New prison for political prisoners in Thailand?

Over the past several days, a series of reports have emerged about the possible recommissioning of an old detention centre to house political and other prisoners in Thailand. Much remains unclear about the possible plan, particularly the issue of precisely who might fall into the category “political prisoner.”

Articles in Krungthep Thurakij and the Bangkok Post reported that representatives from the Ministry of Justice, the Department of Corrections and the Special Branch Police have met to discuss recommissioning a decommissioned Special Branch site of detention at Bang Khen police school to detain security, political, and foreign prisoners [those awaiting deportation]. The detention centre was used for political detainees beginning in 1963 until being decommissioned and given to the Special Branch Police by Pirapan Salirathavibhaga, during his tenure as Minister of Justice under the recent Democrat Party government. The Special Branch has not stated using the space yet, which was slated for use as offices.

A range of reasons have been offered as an explanation for the possible recommissioned prison. According to the Thai-Asean News Network, the Justice Ministry denied that it was to possibly hold former Prime Minister Thaksin Shinawatra. The Bangkok Post reported that overcrowding was the issue, according to Chartchai Sutthiklom, the director of the Department of Corrections. Krungthep Thurakij went further, and elaborated on the issue of overcrowding, noting that “political prisoners detained with other ordinary prisoners has caused problems, including overcrowding and agitating the prisoners” [“เนื่องจากปัจจุบันมีการนำ นักโทษการเมืองไปขังรวมกับนักโทษทั่วไป ทำให้เกิดปัญหาตามมา ทั้งเรื่องความแออัด และการเข้าไปปลุกระดมนักโทษ”]. The word used for “agitate” [“ปลุกระดม”] here is one laden with meaning and history; in the view of the repressive state, Communists agitated, for example.

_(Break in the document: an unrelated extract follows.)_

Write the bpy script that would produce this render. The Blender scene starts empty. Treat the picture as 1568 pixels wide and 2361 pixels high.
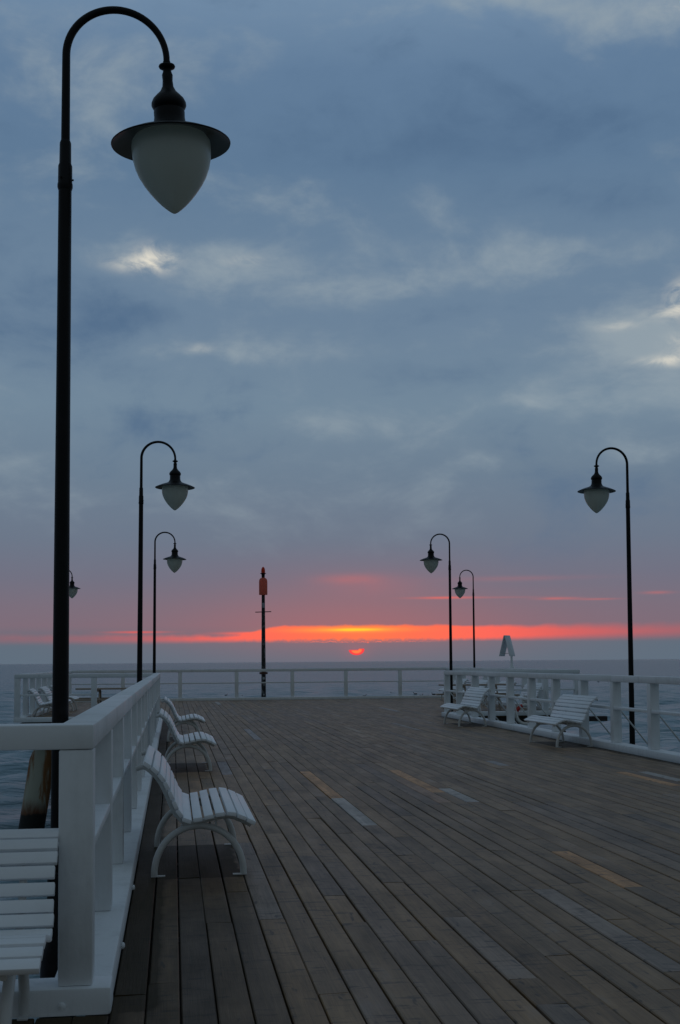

Yet the most thought-provoking comment on the possible prison came a day later after the other reports, from Pirapan Salirathavibhaga himself. He wrote an article “New Prison for Political Prisoners?” [“คุกใหม่กับนักโทษการเมือง????”] in response to the various reports and posted it on the Democrat Party website, or Thai Rat newspaper has a summary.

Much of Pirapan’s article is about his work decommissioning the former place of detention, but he is also at pains to repeatedly stress that there are no political prisoners in Thailand at the present moment. Recent reports from Reporters Without Borders, the ongoing work of Political Prisoners in Thailand, as well as the lived experience of Red Shirt detainees and lèse majesté prisoners, including Daranee Charnchoengsilpakul, would suggest that there Pirapan is incorrect on this score.

But let’s look at how Pirapan defines “political prisoner” [นักโทษการเมือง]. Pirapan argues that many people misunderstand the category to refer to politicians have been charged with criminal actions. Instead, he notes that political prisoners are “Those who have been victimized by the side with administrative power to arrest or detain them due to fomenting a coup or because they have different political thinking. These are people who have not committed criminals acts” [“ผู้ที่ถูกฝ่ายที่มีอำนาจบริหารแผ่นดินจับตัวหรือควบคุมตัวไว้เนื่องจากการ ปฏิวัติรัฐประหาร หรือเพราะความคิดเห็นทางการเมืองที่แตกต่างกัน โดยผู้นั้นมิได้กระทำความผิดในทางอาญาใดๆ”].

Pirapan continues and notes that “The Department of Corrections does not have power under the law to hold this kind of prisoner” [“นักโทษหรือบุคคลประเภทนี้กรมราชทัณฑ์ไม่มีอำนาจตามกฎหมายที่จะควบคุมตัว”]. At another point in the article, Pirapan reiterates the lack of political prisoners in Thailand and then notes that “There are no political prisoners held in any prisons of the Department of Corrections” [“ไม่มีนักโทษการเมืองในการควบคุมตัวของเรือนจำใดๆ ของกรมราชทัณฑ์ด้วย”].  Perhaps it is simply Pirapan’s style of writing, or my method of translation, but there seems to be a lacuna present here.

Does this mean that there are other places of detention, or other state agencies responsible for detaining political prisoners? Clarity would be welcome.